::: Task input

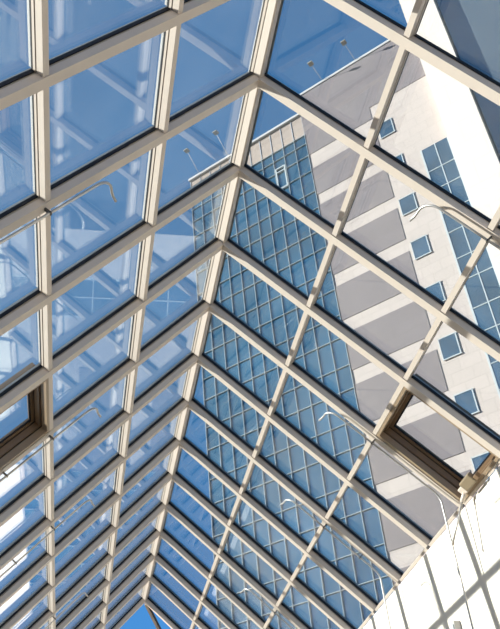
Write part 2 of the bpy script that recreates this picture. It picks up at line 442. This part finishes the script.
mx0 = N.new('ShaderNodeMath'); mx0.operation = 'MAXIMUM'; mx0.inputs[1].default_value = 0; Lk.new(dp.outputs['Value'], mx0.inputs[0])
pw = N.new('ShaderNodeMath'); pw.operation = 'POWER'; pw.inputs[1].default_value = 5; Lk.new(mx0.outputs[0], pw.inputs[0])
hz = N.new('ShaderNodeMix'); hz.data_type = 'RGBA'; hz.blend_type = 'ADD'; hz.inputs[7].default_value = (0.55, 0.52, 0.46, 1)
Lk.new(pw.outputs[0], hz.inputs[0]); Lk.new(rp.outputs[0], hz.inputs[6])
Lk.new(hz.outputs[2], bg.inputs['Color']); bg.inputs['Strength'].default_value = 1.0
sl = bpy.data.lights.new('sun', 'SUN'); sl.energy = 13.6; sl.angle = math.radians(0.53); sl.color = (1.0, 0.95, 0.875)
so = bpy.data.objects.new('sun', sl); COL.objects.link(so); so.location = (-20, 5, 15)
so.rotation_euler = sun_dir.to_track_quat('Z', 'Y').to_euler()

# ------------------------------------------------------------------ camera
f = 831.407; yaw, pitch, roll = 0.244872, 0.662797, -0.111033
cy, sy, cp, sp = math.cos(yaw), math.sin(yaw), math.cos(pitch), math.sin(pitch)
fw = Vector((sy*cp, cy*cp, sp)); r0 = Vector((cy, -sy, 0)); u0 = r0.cross(fw)
rv = math.cos(roll)*r0+math.sin(roll)*u0; uv = -math.sin(roll)*r0+math.cos(roll)*u0
cd = bpy.data.cameras.new('camera'); co = bpy.data.objects.new('camera', cd); COL.objects.link(co)
cd.sensor_fit = 'VERTICAL'; cd.sensor_height = 36; cd.lens = 36*f/629.0
co.matrix_world = Matrix(((rv.x, uv.x, -fw.x, CAM.x), (rv.y, uv.y, -fw.y, CAM.y), (rv.z, uv.z, -fw.z, CAM.z), (0,0,0,1)))
cd.clip_end = 500
scn.camera = co
vs = scn.view_settings
vs.view_transform = 'Standard'; vs.look = 'None'; vs.gamma = 1; vs.use_curve_mapping = False; vs.exposure = 0.0
scn.cycles.transparent_max_bounces = 16
scn.cycles.max_bounces = 12
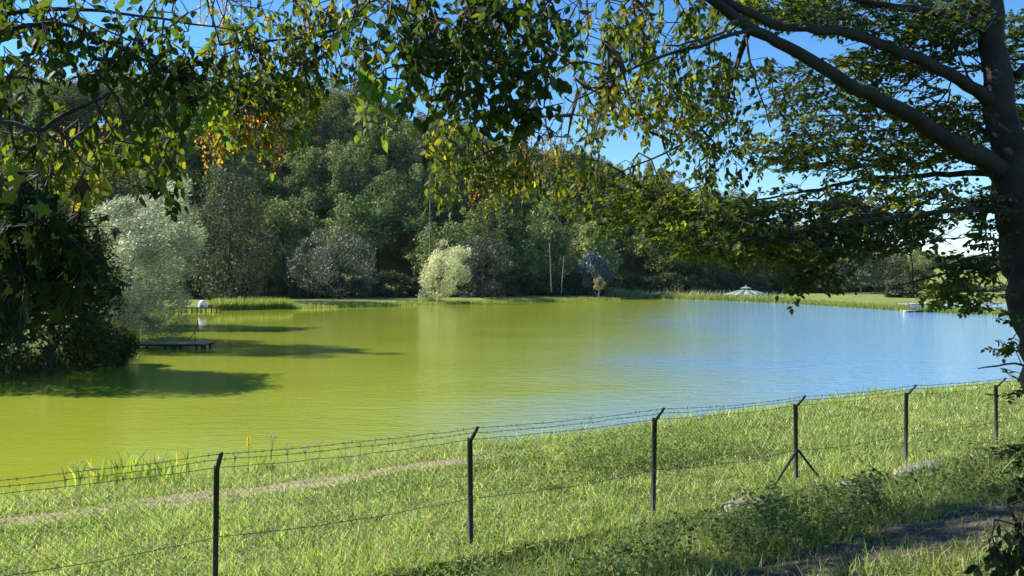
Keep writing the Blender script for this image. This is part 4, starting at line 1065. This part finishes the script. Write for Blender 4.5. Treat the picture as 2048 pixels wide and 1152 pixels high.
wA = [((4.5, 8.5, 11.5), (3.2, 2.2, 2.0), 150, .10, GREEN), ((1.0, 10.2, 10.1), (2.6, 1.2, .6), 190, .11, GREEN), ((-2.2, 11.0, 10.4), (1.7, 1.1, .5), 120, .12, GREEN), ((7.5, 8.5, 9.0), (2.2, 2.2, 2.5), 90, .10, GREEN)]  # middle clusters added above the frame to shade the trunk
ext = [L_([(1493, 75, 7.0, .012), (1500, 120, 7.0, .010), (1515, 170, 7.0, .008), (1530, 215, 7.0, .006), (1541, 255, 7.0, .005)]), L_([(1443, 150, 7.2, .010), (1441, 190, 7.2, .008), (1452, 230, 7.2, .006), (1460, 268, 7.2, .004)]),
       L_([(1920, 105, 8.2, .014), (1928, 135, 8.2, .012), (1945, 165, 8.3, .016)]), L_([(1985, 400, 8.3, .010), (1968, 450, 8.2, .009), (1975, 500, 8.2, .008), (1980, 535, 8.2, .006)]),
       L_([(1460, 60, 6.9, .016), (1475, 40, 6.6, .016), (1440, 62, 6.2, .012), (1380, 88, 6.0, .010), (1330, 90, 5.9, .006)])]
near_tree("hornbeam_tree", (bx, by, gz(bx, by)), "hornbeam with a dark trunk at the right edge and long leafy limbs", limbsA, clA, wA, 71, extra_twigs=ext)

# left hornbeam, its trunk stands outside the frame ---------------------
tx, ty = -6.2, 2.6
zb = gz(tx, ty)
trunkB = [(tx, ty, zb - .3, .34), (tx, ty, zb + .2, .26), (tx + .05, ty + .05, zb + 2, .22), (tx + .2, ty + .1, zb + 4, .19), (tx + .1, ty + .2, zb + 6, .15), (tx + .2, ty + .3, zb + 8, .10), (tx + .2, ty + .3, zb + 10, .05)]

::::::

Exercise requirements:
Exclude the pictures, and transcribe all of the material exactly.

Solution to this exercise:
Write part 2 of the bpy script that recreates this picture. It picks up at line 442. This part finishes the script.
mx0 = N.new('ShaderNodeMath'); mx0.operation = 'MAXIMUM'; mx0.inputs[1].default_value = 0; Lk.new(dp.outputs['Value'], mx0.inputs[0])
pw = N.new('ShaderNodeMath'); pw.operation = 'POWER'; pw.inputs[1].default_value = 5; Lk.new(mx0.outputs[0], pw.inputs[0])
hz = N.new('ShaderNodeMix'); hz.data_type = 'RGBA'; hz.blend_type = 'ADD'; hz.inputs[7].default_value = (0.55, 0.52, 0.46, 1)
Lk.new(pw.outputs[0], hz.inputs[0]); Lk.new(rp.outputs[0], hz.inputs[6])
Lk.new(hz.outputs[2], bg.inputs['Color']); bg.inputs['Strength'].default_value = 1.0
sl = bpy.data.lights.new('sun', 'SUN'); sl.energy = 13.6; sl.angle = math.radians(0.53); sl.color = (1.0, 0.95, 0.875)
so = bpy.data.objects.new('sun', sl); COL.objects.link(so); so.location = (-20, 5, 15)
so.rotation_euler = sun_dir.to_track_quat('Z', 'Y').to_euler()

# ------------------------------------------------------------------ camera
f = 831.407; yaw, pitch, roll = 0.244872, 0.662797, -0.111033
cy, sy, cp, sp = math.cos(yaw), math.sin(yaw), math.cos(pitch), math.sin(pitch)
fw = Vector((sy*cp, cy*cp, sp)); r0 = Vector((cy, -sy, 0)); u0 = r0.cross(fw)
rv = math.cos(roll)*r0+math.sin(roll)*u0; uv = -math.sin(roll)*r0+math.cos(roll)*u0
cd = bpy.data.cameras.new('camera'); co = bpy.data.objects.new('camera', cd); COL.objects.link(co)
cd.sensor_fit = 'VERTICAL'; cd.sensor_height = 36; cd.lens = 36*f/629.0
co.matrix_world = Matrix(((rv.x, uv.x, -fw.x, CAM.x), (rv.y, uv.y, -fw.y, CAM.y), (rv.z, uv.z, -fw.z, CAM.z), (0,0,0,1)))
cd.clip_end = 500
scn.camera = co
vs = scn.view_settings
vs.view_transform = 'Standard'; vs.look = 'None'; vs.gamma = 1; vs.use_curve_mapping = False; vs.exposure = 0.0
scn.cycles.transparent_max_bounces = 16
scn.cycles.max_bounces = 12
Keep writing the Blender script for this image. This is part 4, starting at line 1065. This part finishes the script. Write for Blender 4.5. Treat the picture as 2048 pixels wide and 1152 pixels high.
wA = [((4.5, 8.5, 11.5), (3.2, 2.2, 2.0), 150, .10, GREEN), ((1.0, 10.2, 10.1), (2.6, 1.2, .6), 190, .11, GREEN), ((-2.2, 11.0, 10.4), (1.7, 1.1, .5), 120, .12, GREEN), ((7.5, 8.5, 9.0), (2.2, 2.2, 2.5), 90, .10, GREEN)]  # middle clusters added above the frame to shade the trunk
ext = [L_([(1493, 75, 7.0, .012), (1500, 120, 7.0, .010), (1515, 170, 7.0, .008), (1530, 215, 7.0, .006), (1541, 255, 7.0, .005)]), L_([(1443, 150, 7.2, .010), (1441, 190, 7.2, .008), (1452, 230, 7.2, .006), (1460, 268, 7.2, .004)]),
       L_([(1920, 105, 8.2, .014), (1928, 135, 8.2, .012), (1945, 165, 8.3, .016)]), L_([(1985, 400, 8.3, .010), (1968, 450, 8.2, .009), (1975, 500, 8.2, .008), (1980, 535, 8.2, .006)]),
       L_([(1460, 60, 6.9, .016), (1475, 40, 6.6, .016), (1440, 62, 6.2, .012), (1380, 88, 6.0, .010), (1330, 90, 5.9, .006)])]
near_tree("hornbeam_tree", (bx, by, gz(bx, by)), "hornbeam with a dark trunk at the right edge and long leafy limbs", limbsA, clA, wA, 71, extra_twigs=ext)

# left hornbeam, its trunk stands outside the frame ---------------------
tx, ty = -6.2, 2.6
zb = gz(tx, ty)
trunkB = [(tx, ty, zb - .3, .34), (tx, ty, zb + .2, .26), (tx + .05, ty + .05, zb + 2, .22), (tx + .2, ty + .1, zb + 4, .19), (tx + .1, ty + .2, zb + 6, .15), (tx + .2, ty + .3, zb + 8, .10), (tx + .2, ty + .3, zb + 10, .05)]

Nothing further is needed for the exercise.